Department leaders say the statistics partly reflect improved policing techniques: Rangers are reporting problems they didn't previously notice or track.
On paper, Hearst San Simeon State Park, with 21 miles of coastline -- the most in the state system -- experienced one of the largest increases in crimes last year. But officials there blamed a procedural change: Now, a record is kept every time a ranger is called out, rather than logging only those calls that ended in a crime report or arrest.
No one, however, denies that ranger vacancies and attrition have undercut their vigilance.
"That's huge," said Karl Poppelreiter, the department's chief of enforcement. "We've had very competent people -- some of our shining stars -- who have left because they can make significantly more money and have significantly fewer pressures on them."
Last year's 7 percent uptick in crime probably is "not enough to notice" for most rangers, Poppelreiter said. But he is concerned that dealing with crime further erodes law enforcement's ability to educate visitors and correct a problem before it becomes a crime.
"Generally, everybody out there is feeling the crunch," he said.
San Luis Reservoir State Recreation Area near Los Banos is one of few summer boating venues for heat-stressed San Joaquin Valley residents. It also is a hotbed of boating-related accidents.
The park is short three rangers, and Superintendent Greg Martin said it has become difficult to do the kind of proactive enforcement that prevents such accidents.
In the past, "you might have been able to post someone up at the boat ramp full time, but right now we can't afford that," Martin said.

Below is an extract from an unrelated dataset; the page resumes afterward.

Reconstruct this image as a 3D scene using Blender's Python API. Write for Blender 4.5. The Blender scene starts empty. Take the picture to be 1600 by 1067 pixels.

Today's rangers have the same training and enforcement powers as other law enforcement officers, but earn 20 percent to 50 percent less than city police or county sheriff's deputies. Add growing frustration with the realities of rangering and the gap becomes too wide for some to resist.
Bergstresser, for one, joined the Arcata Police Department in February after eight years as a state park ranger.
Two patrol boat shifts a week
The 20,000-acre Folsom Lake park was a place of unrelenting activity during the long and hot Fourth of July weekend.
Six years ago, the park had two daily boat patrols, seven days a week. On July 5, Ranger John Stephens drove the sole state patrol boat, which is used only two shifts a week.
"The biggest thing is crowd control," Stephens said. "It's hard to deal with so many people when you have so few staff."
Stephens spent 90 minutes towing a disabled boat -- and its injured passenger -- to a launch ramp where paramedics waited. Then he was off to enforce boat speeds along the beaches.
He soon apprehended three personal watercraft users. One got a warning, and one got tossed out of the park for speeding in swimming zones. The third received a citation for improperly towing a small raft laden with children -- none wearing life jackets.
Many parks seem to naturally attract potentially dangerous behavior, whether that means hiking a remote trail without a map or launching a Jet Ski off a boat's wake.
Nowhere is this more apparent than in the state's eight off-road vehicle recreation parks, which have a per-capita rate of crime and safety incidents seven times above the average for other parks.
Common violations include speeding, failing to heed muffler requirements and riding in closed areas.
Off-road parks also log many injuries.
Rangers at Hollister Hills State Vehicular Recreation Area crowded around Half Moon Bay resident Monty Muak on a recent afternoon. The all-terrain-vehicle rider had flown off his machine and hurt his shoulder. He told emergency workers he had been speeding.